Le nom de Rita Streich reste indéfectiblement lié à ceux de Strauss (Johann autant que Richard) et de Mozart. Qui n’a pas dans l’oreille ses légendaires gravures des rôles de Susanna (Le Nozze di Figaro), Sophie (Der Rosenkavalier), Zerbinetta (Ariadne auf Naxos) sous la baguette de Böhm ou son irrésistible Adèle (Die Fledermaus) avec Karajan ? Née en Russie – à Barnaul, près de Novossibirsk – en 1920, la chanteuse connut son heure de gloire dans les années 1950-60 avant de se reconvertir dans l’enseignement dès 1974 (à Essen). Au delà de ses talents d’interprète, sa capacité à s’intégrer dans un groupe sans jouer les divas – elle accepta souvent d’incarner les seconds rôles aux côtés de Schwarzkopf ou Seefried – la rend particulièrement attachante dans un monde où des egos surdimensionnés priment parfois sur la musique. Regroupant des prises de 1955 et 1958 initialement éditées par Deutsche Grammophon, ce disque publié par la firme Newton pâtit de quelques morceaux mineurs dont on se serait passé au profit de pages plus inspirées – des airs de bravoure juste acceptables en guise de bis… Cependant, sur le plan vocal, il demeure un modèle de réussite.

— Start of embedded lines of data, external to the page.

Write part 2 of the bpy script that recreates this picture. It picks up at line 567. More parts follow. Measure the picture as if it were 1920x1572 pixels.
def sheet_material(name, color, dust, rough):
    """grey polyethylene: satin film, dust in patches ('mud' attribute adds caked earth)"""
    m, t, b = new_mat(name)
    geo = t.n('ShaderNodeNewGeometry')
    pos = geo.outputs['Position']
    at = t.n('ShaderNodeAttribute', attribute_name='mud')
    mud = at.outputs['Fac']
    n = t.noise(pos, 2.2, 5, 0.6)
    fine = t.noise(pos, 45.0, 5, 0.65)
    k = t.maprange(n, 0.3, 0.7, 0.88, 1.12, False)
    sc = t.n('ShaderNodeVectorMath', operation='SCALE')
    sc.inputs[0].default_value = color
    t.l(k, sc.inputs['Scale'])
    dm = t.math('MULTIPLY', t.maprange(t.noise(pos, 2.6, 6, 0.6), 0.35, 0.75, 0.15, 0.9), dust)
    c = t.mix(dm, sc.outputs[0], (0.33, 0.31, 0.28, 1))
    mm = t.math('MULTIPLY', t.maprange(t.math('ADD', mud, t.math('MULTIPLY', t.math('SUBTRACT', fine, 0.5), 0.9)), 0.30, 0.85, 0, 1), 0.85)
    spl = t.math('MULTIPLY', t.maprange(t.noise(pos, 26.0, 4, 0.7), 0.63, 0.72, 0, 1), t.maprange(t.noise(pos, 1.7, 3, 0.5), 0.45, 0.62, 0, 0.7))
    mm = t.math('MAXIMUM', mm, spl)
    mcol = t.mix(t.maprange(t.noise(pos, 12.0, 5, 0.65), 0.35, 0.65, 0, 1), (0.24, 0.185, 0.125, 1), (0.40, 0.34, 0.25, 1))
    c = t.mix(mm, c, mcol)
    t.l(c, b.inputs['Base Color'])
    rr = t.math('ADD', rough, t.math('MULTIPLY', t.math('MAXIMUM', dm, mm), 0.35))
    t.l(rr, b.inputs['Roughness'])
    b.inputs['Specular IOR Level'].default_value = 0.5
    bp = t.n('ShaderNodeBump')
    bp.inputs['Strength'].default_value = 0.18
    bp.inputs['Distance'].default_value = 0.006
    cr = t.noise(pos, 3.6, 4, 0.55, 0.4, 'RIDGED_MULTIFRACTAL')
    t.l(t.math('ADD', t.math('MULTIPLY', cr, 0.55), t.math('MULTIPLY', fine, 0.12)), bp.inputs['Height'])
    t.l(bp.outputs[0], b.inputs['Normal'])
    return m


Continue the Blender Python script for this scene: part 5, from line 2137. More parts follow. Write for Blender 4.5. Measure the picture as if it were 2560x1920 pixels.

Tout, chez Streich, est propre à captiver l’auditeur. La technique, d’abord : rien ne lui semble difficile ou impossible. Aucune note aiguë ne paraît inaccessible à une chanteuse dont le souffle est d’une longueur exceptionnelle (Lo spazzocamino !) et dont la voix garde toute sa stabilité dans le registre grave de sa tessiture. Mais au-delà, on est surtout charmé par la personnalité solaire, authentique et sincère (Měsíčku na nebi hlubokém) qui se révèle dans chaque page, quelle que soit son esthétique –le présent éventail est large ! Et Streich de jongler aussi habilement avec les langues qu’avec les notes : l’allemand (qu’elle prononce comme une native de Vienne1), l’italien, le français (malgré une Berceuse de Godard un peu en deçà), le tchèque et, bien sûr, le russe. Tout est articulé et, surtout, compris par une interprète qui se montre toujours convaincue et totalement investie dans ce qu’elle fait, même dans les pages les moins indispensables de ce programme.
Pas de doute, Rita Streich faisait de la musique comme on respire : avec un naturel confondant. Ainsi, écoutez l’aria « Ombra leggera »extraite de Dinora de Meyerbeer – également défendue par Maria Callas et Joan Sutherland – dans laquelle la virtuosité n’a d’égal que la musicalité de l’interprète. Et même dans tout ce qui semble passé de mode, une rafraîchissante élégance subsiste. L’accompagnement de Kurt Gaebel a quant à lui pris quelques vilaines rides – les valses en particulier – même si l’on apprécie que le chef ne cède pas à la mode viennoise (alors relativement récente) d’accentuer et/ou d’étirer le deuxième temps, maniérisme aujourd’hui passé dans les mœurs. Si cet album n’apporte rien de neuf à la discographie de Streich il est, à prix économique, une aubaine pour les lyricophiles nostalgiques du bon vieux temps et pour ceux qui se morfondent de ne pas l’avoir connu.
Nicolas Derny
1 Deutsche Grammophon a d’ailleurs publié récitals et anthologies de Streich sous le titre Die Wiener Nachtigall (le rossignol viennois).